Entramos en el agosto más preocupante y, a la vez, feliz y despreocupado que recuerdo. Se nos han ido todos, políticos, jueces, incluso nosotros, los periodistas --menos los de guardia--, a compartir esas vacaciones con los millones de personas que abarrotan los hoteles, los casas rurales, cualquier cosa, haciendo feliz, a esa sí de verdad feliz, a la hostelería. Y a la economía, de paso, claro. No quisiera actuar como ave de mal agüero, ni como esa conciencia pelmaza que insiste en ver las botellas medio vacías, pero insisto: es un agosto en el fondo preocupante, que uno, desde su mesa de trabajo, afronta con algo de inquietud, con bastante inquietud: ¿es que alguien está haciendo algo para que no pase lo que todo indica que podría pasar, algo que ya tiene fecha fija y es dentro de dos meses exactamente?

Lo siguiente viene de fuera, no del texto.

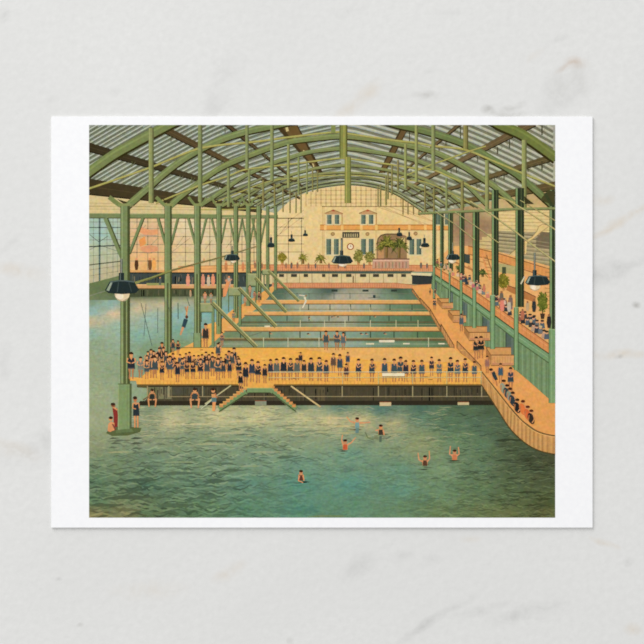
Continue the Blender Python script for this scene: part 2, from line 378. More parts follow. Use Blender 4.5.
k.line([(280, 234), (292, 218)], .5, (180, 150, 100)); k.line([(277, 236), (330, 196)], .5, (196, 164, 112)); k.line([(277, 230), (312, 204)], .5, (196, 164, 112)); k.line([(300, 222), (330, 201)], .5, (200, 170, 118))
k.flush()
add(k, 'printed_back_wall', 'cream back wall with a grid of fine brown lines')
k = Ink()       # slides and figures glowing orange in the far left bay
k.poly([(138, 226), (150, 230), (158, 229), (158, 234), (146, 236), (138, 231)], (226, 160, 112))
k.poly([(139, 240), (145, 236), (146, 244), (140, 247)], (228, 152, 84))
k.poly([(141, 247), (150, 245), (158, 247), (158, 251), (146, 253), (140, 250)], (222, 156, 112))
k.line([(140, 235), (158, 236)], .8, (170, 150, 128)); k.line([(142, 252.5), (152, 253)], .8, (150, 126, 104))
add(k, 'printed_slide', 'orange spiral slide far behind the posts on the left')
def tiny(x, y, h, body, skin=(220, 150, 105), legs=None, name='printed_spectator', label=None):
    k = Ink(); k.poly([(x - h * .13, y - h * .82), (x + h * .13, y - h * .82), (x + h * .17, y - h * .4), (x + h * .1, y), (x - h * .1, y), (x - h * .17, y - h * .4)], body)
    k.ell(x, y - h * .91, h * .1, h * .1, skin, 7); return add(k, name, label)
k = Ink()
k.rect(130, 270, 266, 273, (216, 160, 100)); k.poly([(178, 266.5), (262, 264.5), (262, 272.5), (178, 272.5)], (232, 172, 108)); k.line([(178, 266.5), (262, 264.5)], .7, (180, 130, 80)); k.line([(178, 269.5), (262, 268)], .6, (206, 140, 88))
k.rect(130, 272.6, 272, 287, (62, 74, 70)); k.rect(130, 272.3, 272, 273.4, (40, 42, 34))
k.batch()
for i in range(60):
    x = R.uniform(131, 268); k.line([(x, R.uniform(274, 278)), (x + R.uniform(-1, 1), R.uniform(281, 286))], R.uniform(.5, 1.3), R.choice([(84, 96, 88), (46, 58, 60), (100, 104, 88), (52, 66, 68), (120, 110, 88)]))
k.flush()
k.rect(130, 284.6, 236, 288.4, (212, 160, 106)); k.line([(130, 284.7), (236, 284.7)], .8, (234, 190, 130)); k.line([(130, 288.6), (236, 288.6)], .8, (112, 82, 50))
k.rect(130, 289, 225, 297, (72, 84, 60)); k.batch()
for i in range(40):
    x = R.uniform(131, 222); k.line([(x, 290), (x, R.uniform(293, 297))], R.uniform(.5, 1.5), R.choice([(86, 98, 70), (60, 70, 50), (96, 100, 74)]))
k.flush(); k.poly([(130, 297), (222, 296), (222, 300), (130, 303)], [(98, 114, 84), (110, 126, 96), (170, 176, 140), (176, 176, 140)])
k.rect(146.5, 283, 168, 285.4, (150, 156, 96))
add(k, 'printed_balcony', 'dark far-left balcony with orange rails over the water')
for (x, y, h, c) in [(136.5, 270, 12, (84, 56, 34)), (150, 270, 12, (120, 84, 52)), (154, 270, 12, (238, 170, 92)), (188, 286, 12, (228, 150, 120)), (203, 286, 12, (216, 140, 112)), (208.5, 286, 11, (200, 180, 150)), (213, 286, 12, (228, 150, 108)), (226, 271, 10, (190, 128, 80)), (243, 271, 9, (200, 130, 84)), (190.5, 297, 7, (180, 150, 110)), (229, 287, 11, (190, 170, 150)), (204, 263, 5, (200, 150, 100)), (160, 285, 8, (90, 100, 90))]:
    tiny(x, y, h, c)

# ------------------------------------------------------------------ facade at the far end
k = Ink()
k.poly([(304, 193), (320, 188.5), (345, 185), (365, 186.5), (387, 191), (403, 199), (419, 209), (433, 213), (452, 213), (452, 266), (304, 266)], (229, 199, 138))
k.batch()
for x in range(306, 420, 5):
    top = at([(304, 194), (320, 189), (345, 185.5), (365, 187), (387, 191.5), (403, 199.5), (425, 212)], x)
    if top < 205: k.line([(x, top), (x, 206.5)], .7, (176, 146, 96))
for y in (190.5, 195, 199.2, 203): k.line([(316 if y < 198 else 308, y), (385 if y < 193 else 396 if y < 199 else 404, y)], .55, (186, 156, 104))
k.line([(322, 206.5), (416, 206.5)], .9, (150, 124, 78))
for a, b in (((378, 207), (432, 226)), ((390, 207), (434, 222)), ((402, 208), (440, 224)), ((384, 207), (424, 225))): k.line([a, b], .5, (190, 156, 104))
for x in (324, 376, 436, 322.5): k.line([(x, 206), (x, 264)], .6, (196, 160, 104))
k.flush()
add(k, 'printed_facade', 'cream arched facade at the far end of the hall')
k = Ink(); k.rect(320, 225, 450, 230, (226, 160, 84)); k.line([(320, 225), (450, 225)], .9, (178, 112, 50)); k.line([(320, 230), (450, 230)], .8, (160, 112, 62))
k.batch()
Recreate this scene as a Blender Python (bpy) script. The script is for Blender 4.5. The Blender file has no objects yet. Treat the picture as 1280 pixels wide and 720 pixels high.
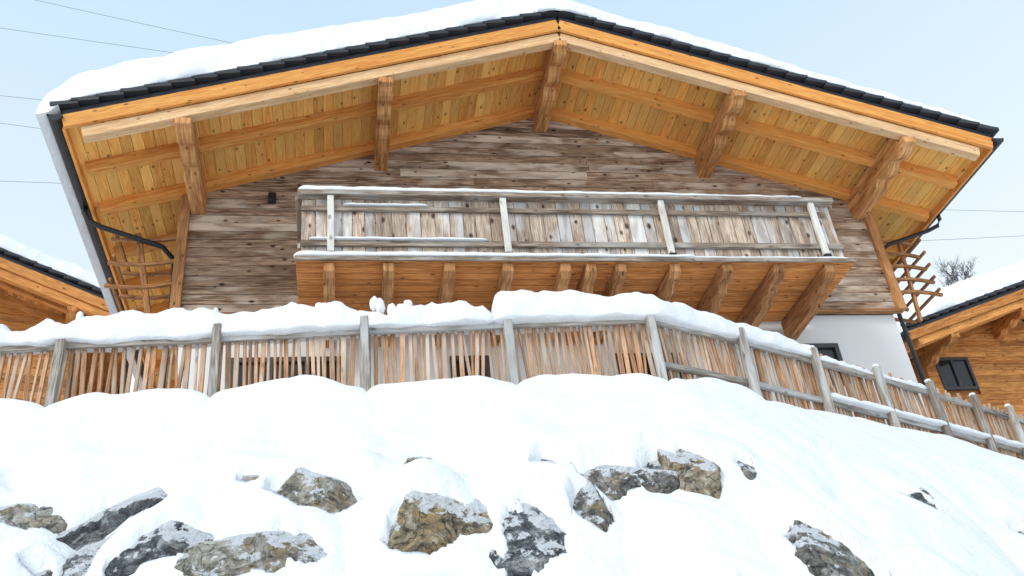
import bpy, math, random
import numpy as np
from mathutils import Vector, Matrix, Euler
random.seed(7); rng=np.random.RandomState(7)
scene=bpy.context.scene

# ---------------------------------------------------------------- helpers
def lin(r,g,b):
    f=lambda c:(c/255/12.92) if c/255<=0.04045 else ((c/255+0.055)/1.055)**2.4
    return (f(r),f(g),f(b),1)
_perm=rng.permutation(256); _perm=np.concatenate([_perm,_perm,_perm])
_g=rng.normal(size=(256,3)); _g/=np.linalg.norm(_g,axis=1)[:,None]
def perlin(x,y,z):
    x=np.asarray(x,float);y=np.asarray(y,float);z=np.asarray(z,float)+0*x
    xi=np.floor(x).astype(int);yi=np.floor(y).astype(int);zi=np.floor(z).astype(int)
    xf=x-xi;yf=y-yi;zf=z-zi
    u=xf**3*(xf*(xf*6-15)+10);v=yf**3*(yf*(yf*6-15)+10);w=zf**3*(zf*(zf*6-15)+10)
    def gr(a,b,c):
        h=_perm[_perm[_perm[(xi+a)&255]+((yi+b)&255)]+((zi+c)&255)]
        G=_g[h]
        return G[...,0]*(xf-a)+G[...,1]*(yf-b)+G[...,2]*(zf-c)
    l=lambda a,b,t:a+(b-a)*t
    return l(l(l(gr(0,0,0),gr(1,0,0),u),l(gr(0,1,0),gr(1,1,0),u),v),
             l(l(gr(0,0,1),gr(1,0,1),u),l(gr(0,1,1),gr(1,1,1),u),v),w)
def fbm(x,y,z=0.0,o=4):
    s=0;a=1
    for i in range(o):
        s=s+a*perlin(np.asarray(x)*2**i+17*i,np.asarray(y)*2**i+5*i,np.asarray(z)*2**i+9*i);a*=.5
    return s
def worley(x,y,seed=3):
    xi=np.floor(x).astype(int);yi=np.floor(y).astype(int)
    best=np.full(np.shape(x),9.0)
    for a in (-1,0,1):
        for b in (-1,0,1):
            h=_perm[_perm[(xi+a+seed)&255]+((yi+b)&255)]
            px=xi+a+.15+.7*(_perm[h+1]/255.); py=yi+b+.15+.7*(_perm[h+7]/255.)
            best=np.minimum(best,(x-px)**2+(y-py)**2)
    return np.sqrt(best)
def sstep(a,b,x):
    t=np.clip((x-a)/(b-a),0,1);return t*t*(3-2*t)

def empty(name,loc=(0,0,0),rz=0):
    e=bpy.data.objects.new(name,None); e.empty_display_size=.3
    e.location=loc; e.rotation_euler=(0,0,rz)
    scene.collection.objects.link(e); return e

class MB:
    def __init__(s): s.v=[];s.f=[];s.uv=[];s.t=[]
    def face(s,idx,uv,t): s.f.append(idx); s.uv.extend(uv); s.t.extend([t]*len(idx))
    def box(s,c,L,A,B,dl,da,db,tint=None):
        """oriented box; L is the grain direction"""
        c=Vector(c);L=Vector(L).normalized();A=Vector(A).normalized();B=Vector(B).normalized()
        if L.cross(A).dot(B)<0: A,B,da,db=B,A,db,da
        if tint is None: tint=(random.random(),random.random(),random.random(),1)
        n=len(s.v)
        for i in (-1,1):
            for j in (-1,1):
                for k in (-1,1):
                    s.v.append(c+L*(i*dl/2)+A*(j*da/2)+B*(k*db/2))
        ou=random.random()*50;ov=random.random()*50
        I=lambda i,j,k:n+i*4+j*2+k
        def add(q,fn):
            s.face([I(*p) for p in q],[fn(p) for p in q],tint)
        fa=lambda p:(ou+p[0]*dl,ov+p[1]*da)
        fb=lambda p:(ou+p[0]*dl,ov+3+p[2]*db)
        fe=lambda p:(ou+p[1]*da,ov+7+p[2]*db)
        add([(0,0,1),(1,0,1),(1,1,1),(0,1,1)],fa)
        add([(0,0,0),(0,1,0),(1,1,0),(1,0,0)],fa)
        add([(0,0,0),(1,0,0),(1,0,1),(0,0,1)],fb)
        add([(0,1,0),(0,1,1),(1,1,1),(1,1,0)],fb)
        add([(1,0,0),(1,1,0),(1,1,1),(1,0,1)],fe)
        add([(0,0,0),(0,0,1),(0,1,1),(0,1,0)],fe)
    def beam(s,p0,p1,w,h,up=(0,0,1),tint=None):
        p0=Vector(p0);p1=Vector(p1);L=(p1-p0);l=L.length;L.normalize()
        side=L.cross(Vector(up)).normalized();u=side.cross(L)
        s.box((p0+p1)/2,L,side,u,l,w,h,tint)
    def prism(s,pts,off,width,tint=None,ax='yz'):
        """polygon pts in plane, extruded by width centred at off"""
        if tint is None: tint=(random.random(),random.random(),random.random(),1)
        n=len(s.v);m=len(pts);ou=random.random()*50;ov=random.random()*50
        for sgn in (-.5,.5):
            for a,b in pts:
                s.v.append(Vector((off+sgn*width,a,b)) if ax=='yz' else Vector((a,off+sgn*width,b)))
        s.face(list(range(n,n+m)),[(ou+a,ov+b) for a,b in pts],tint)
        s.face(list(range(n+2*m-1,n+m-1,-1)),[(ou+a,ov+b) for a,b in reversed(pts)],tint)
        d=0
        for i in range(m):
            j=(i+1)%m; e=math.hypot(pts[j][0]-pts[i][0],pts[j][1]-pts[i][1])
            s.face([n+i,n+m+i,n+m+j,n+j],[(ou+d,ov+4),(ou+d,ov+4+width),(ou+d+e,ov+4+width),(ou+d+e,ov+4)],tint); d+=e
    def tube(s,path,r,k=8,tint=(.5,.5,.5,1),r2=None):
        path=[Vector(p) for p in path];n0=len(s.v);m=len(path)
        ref=Vector((0.13,0.2,1))
        for i,p in enumerate(path):
            d=(path[min(i+1,m-1)]-path[max(i-1,0)]).normalized()
            rf=ref if abs(d.dot(ref.normalized()))<.95 else Vector((1,.1,0))
            a=d.cross(rf).normalized();b=d.cross(a)
            rr=r if r2 is None else r+(r2-r)*i/(m-1)
            for q in range(k):
                t=2*math.pi*q/k; s.v.append(p+a*(rr*math.cos(t))+b*(rr*math.sin(t)))
        for i in range(m-1):
            for q in range(k):
                q2=(q+1)%k
                s.face([n0+i*k+q,n0+i*k+q2,n0+(i+1)*k+q2,n0+(i+1)*k+q],[(i,q/k),(i,(q+1)/k),(i+1,(q+1)/k),(i+1,q/k)],tint)
        s.face([n0+q for q in range(k)][::-1],[(0,0)]*k,tint)
        s.face([n0+(m-1)*k+q for q in range(k)],[(0,0)]*k,tint)
    def make(s,name,mat,parent=None,bevel=0,smooth=False,recalc=True):
        me=bpy.data.meshes.new(name)
        me.from_pydata([tuple(v) for v in s.v],[],s.f)
        uvl=me.uv_layers.new(name='UVMap'); uvl.data.foreach_set('uv',np.array(s.uv,dtype=np.float32).ravel())
        ca=me.color_attributes.new('tint','FLOAT_COLOR','CORNER')
        ca.data.foreach_set('color',np.array(s.t,dtype=np.float32).ravel())
        if recalc:
            import bmesh
            bm=bmesh.new();bm.from_mesh(me);bmesh.ops.recalc_face_normals(bm,faces=bm.faces);bm.to_mesh(me);bm.free()
        me.materials.append(mat)
        if smooth: me.polygons.foreach_set('use_smooth',[True]*len(me.polygons))
        ob=bpy.data.objects.new(name,me);scene.collection.objects.link(ob)
        if parent: ob.parent=parent
        if bevel:
            b=ob.modifiers.new('b','BEVEL');b.width=bevel;b.segments=1;b.limit_method='ANGLE'
        return ob
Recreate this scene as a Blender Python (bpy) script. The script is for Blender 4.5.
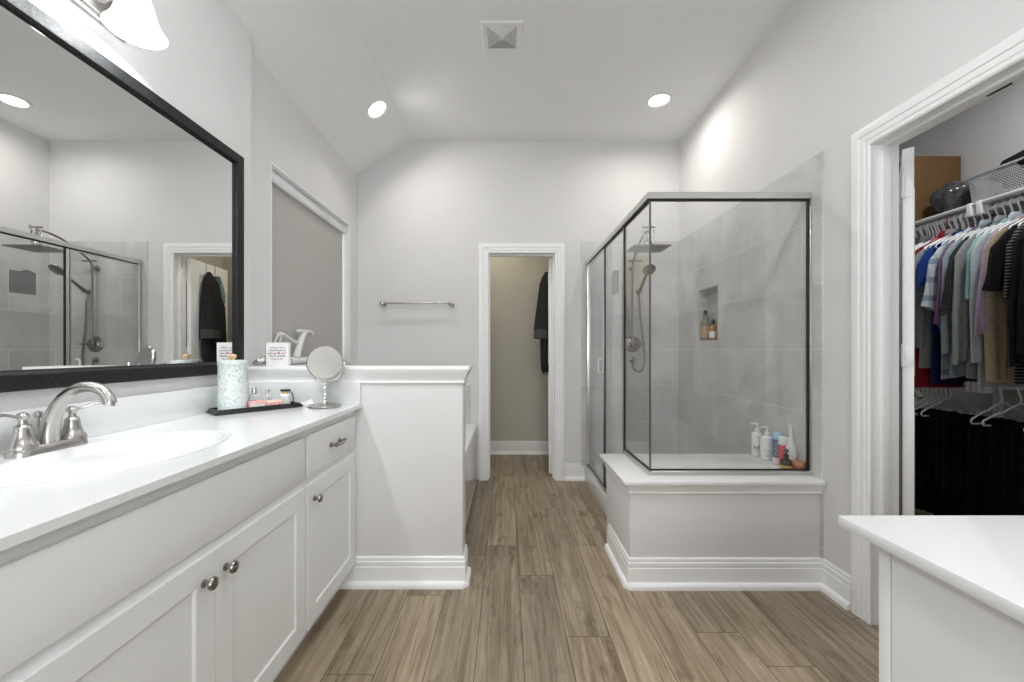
import bpy, bmesh, math, random
from mathutils import Vector, Matrix

SC = bpy.context.scene
for o in list(bpy.data.objects):
    bpy.data.objects.remove(o)
C = SC.collection
R = math.radians
random.seed(7)

# ------------------------------------------------------------------ camera
F = 400.0                       # focal length in pixels of the 1024 px wide frame
cam_d = bpy.data.cameras.new('camera')
cam = bpy.data.objects.new('camera', cam_d)
C.objects.link(cam)
CAMH = 1.171
cam.location = (0, 0, CAMH)
cam.rotation_euler = (R(90), 0, 0)
cam_d.sensor_width = 36.0
cam_d.lens = 36.0 * F / 1024.0
cam_d.shift_x = 5.5 / 1024.0
cam_d.shift_y = 9.0 / 1024.0
cam_d.clip_start = 0.02
SC.camera = cam

# ------------------------------------------------------------------ world, exposure
w = bpy.data.worlds.new('world')
SC.world = w
w.use_nodes = True
w.node_tree.nodes['Background'].inputs[0].default_value = (0.62, 0.64, 0.63, 1)
w.node_tree.nodes['Background'].inputs[1].default_value = 5.0
SC.view_settings.view_transform = 'Standard'
SC.view_settings.look = 'None'
SC.view_settings.gamma = 1.0
SC.view_settings.use_curve_mapping = False
SC.view_settings.exposure = 0.17
SC.cycles.use_denoising = True
SC.cycles.max_bounces = 12
SC.cycles.diffuse_bounces = 7
SC.cycles.glossy_bounces = 6
SC.cycles.transparent_max_bounces = 24
SC.cycles.sample_clamp_indirect = 6.0
SC.cycles.caustics_reflective = False
SC.cycles.caustics_refractive = False

CAN_W = 5.0
REAR_W = 6.6
FILL_WIN_W = 15.0
CLO_W = 12.0
VAN_E = 2.6
WARM = (1.0, 0.955, 0.90)
NEUT = (1.0, 0.955, 0.885)
COOL = (0.978, 0.990, 1.0)


def lamp(name, loc, size, power, color, parent=None, rot=(0, 0, 0), spread=180):
    d = bpy.data.lights.new(name, 'AREA')
    d.shape = 'DISK'
    d.size = size
    d.energy = power
    d.color = color
    d.spread = R(spread)
    o = bpy.data.objects.new(name, d)
    C.objects.link(o)
    o.location = loc
    o.rotation_euler = rot
    if parent:
        o.parent = parent
    return o


# ------------------------------------------------------------------ room numbers
XR = 1.56        # right wall
XV = -1.288      # vanity wall
XA = -1.338      # tub alcove wall
YB = 3.604       # back wall
PY0, PY1 = 1.988, 2.120   # half wall
BY = 1.975       # shower knee wall face
HC = 3.05        # ceiling
YF = -1.60       # wall behind the camera
RX = -0.869      # ridge where the ceiling starts to slope
SL = 0.663       # slope of the ceiling
CT = 0.903       # counter top


# ------------------------------------------------------------------ materials
def nmat(name):
    m = bpy.data.materials.new(name)
    m.use_nodes = True
    nt = m.node_tree
    b = nt.nodes['Principled BSDF']
    return m, nt, b


def mat(name, col, rough=0.5, metal=0.0, var=0.03, nscale=40.0, bump=0.0, bscale=120.0, spec=0.5, emit=None, es=0.0, coat=0.0):
    """plain coloured surface with a little procedural variation"""
    m, nt, b = nmat(name)
    N, L = nt.nodes, nt.links
    tc = N.new('ShaderNodeTexCoord')
    no = N.new('ShaderNodeTexNoise')
    no.inputs['Scale'].default_value = nscale
    no.inputs['Detail'].default_value = 3
    L.new(tc.outputs['Object'], no.inputs['Vector'])
    rp = N.new('ShaderNodeValToRGB')
    lo = [max(0, c * (1 - var)) for c in col]
    hi = [min(1, c * (1 + var)) for c in col]
    rp.color_ramp.elements[0].color = (*lo, 1)
    rp.color_ramp.elements[1].color = (*hi, 1)
    rp.color_ramp.elements[0].position = 0.3
    rp.color_ramp.elements[1].position = 0.7
    L.new(no.outputs['Fac'], rp.inputs['Fac'])
    L.new(rp.outputs['Color'], b.inputs['Base Color'])
    b.inputs['Roughness'].default_value = rough
    b.inputs['Metallic'].default_value = metal
    b.inputs['Specular IOR Level'].default_value = spec
    b.inputs['Coat Weight'].default_value = coat
    if bump:
        n2 = N.new('ShaderNodeTexNoise')
        n2.inputs['Scale'].default_value = bscale
        n2.inputs['Detail'].default_value = 4
        L.new(tc.outputs['Object'], n2.inputs['Vector'])
        bp = N.new('ShaderNodeBump')
        bp.inputs['Strength'].default_value = bump
        bp.inputs['Distance'].default_value = 0.002
        L.new(n2.outputs['Fac'], bp.inputs['Height'])
        L.new(bp.outputs['Normal'], b.inputs['Normal'])
    if emit:
        b.inputs['Emission Color'].default_value = (*emit, 1)
        b.inputs['Emission Strength'].default_value = es
    return m


def math_node(nt, op, a, bb=None):
    n = nt.nodes.new('ShaderNodeMath')
    n.operation = op
    for i, v in enumerate((a, bb)):
        if v is None:
            continue
        if isinstance(v, (int, float)):
            n.inputs[i].default_value = v
        else:
            nt.links.new(v, n.inputs[i])
    return n.outputs[0]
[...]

Llamémosle, si usted quiere, tormenta perfecta. O choque de trenes. Prefiero guerra de las galaxias, porque a veces parece una película de extraterrestres. Alguien cuya insania se empeña en lanzar a sus conciudadanos --hablo, para que nadie me acuse de parabólico, de Puigdemont-- hacia los abismos del desastre ha creado una situación casi imposible para el Estado: desobediencia --desafío-- a las instituciones, toma del Parlament pasando por encima de las minorías, que probablemente en la calle sean mayorías, desconexión unilateral, brusca, forzada, del resto del país. Toda una actitud sediciosa, todo un proyecto de golpe ya en marcha y acelerando.
Lo malo es que enfrente nos encontramos con un Parlamento nacional desactivado, y no ahora, sino desde hace casi dos años; un Tribunal Constitucional con las manos atadas; unas fuerzas políticas desunidas, mostrado una desesperante calma chicha una de ellas y evidenciando una evidente descoordinación en sus propuestas las restantes. Se diría que los procesos contra la corrupción preocupan más a los unos que la marcha del Estado, y que los otros andan ocupándose en sus rencillas y diferencias internas mucho más que en los asuntos que nos afectan a los ciudadanos.
Tenemos, sí, un jefe del Estado digno, limitado en su actitud y actitudes por la Constitución y por la propia, quizá excesiva, prudencia de su entorno; y eso cuando no nos recuerdan, con los desplantes de las fuerzas antisistema que gobiernan algún territorio, que la Corona ha dejado de ser algo vigente para estos políticos, mucho más poderosos en sus cantones de lo que en principio podría creerse. ¿Cómo no pensar que el desequilibrado que mora en la Plaza de Sant Jaume, y que aspira a mártir, estará feliz ante tanta incuria veraniega (y no solo, ay, veraniega)?
Me cuesta creer que, en este contexto, alguien sensato y con sentido común, como sin duda es Mariano Rajoy, insista todavía en su vieja táctica --¿o será estrategia?-- de repetir machaconamente que vivimos en un país envidiable, maravilloso, próspero, mientras minimiza al máximo la parte problemática, casi como si no existiera. Y también me resulta difícil soportar la idea de que el principal partido de oposición, y el que le sigue en el espectro de la izquierda, mantengan serios desacuerdos internos sobre la estrategia a seguir, negándose a consensuar un plan con quien, merced a los votos, gobierna.
Y lo peor, ya digo, es que se acentúa, en esta sociedad civil nuestra, la tentación fuguista. Huir hacia la playa, hacia la montaña, al extranjero, lejos, olvidando el latazo que nos dan quienes deberían solucionar los problemas en lugar de crearlos. Y, así, concluimos donde empezamos: habrá marcianos que nos visiten dentro de dos meses y no entenderán nada de lo que esté pasando. Y muchos terrícolas, divididos también como estamos sobre qué hacer, tampoco lo entenderemos.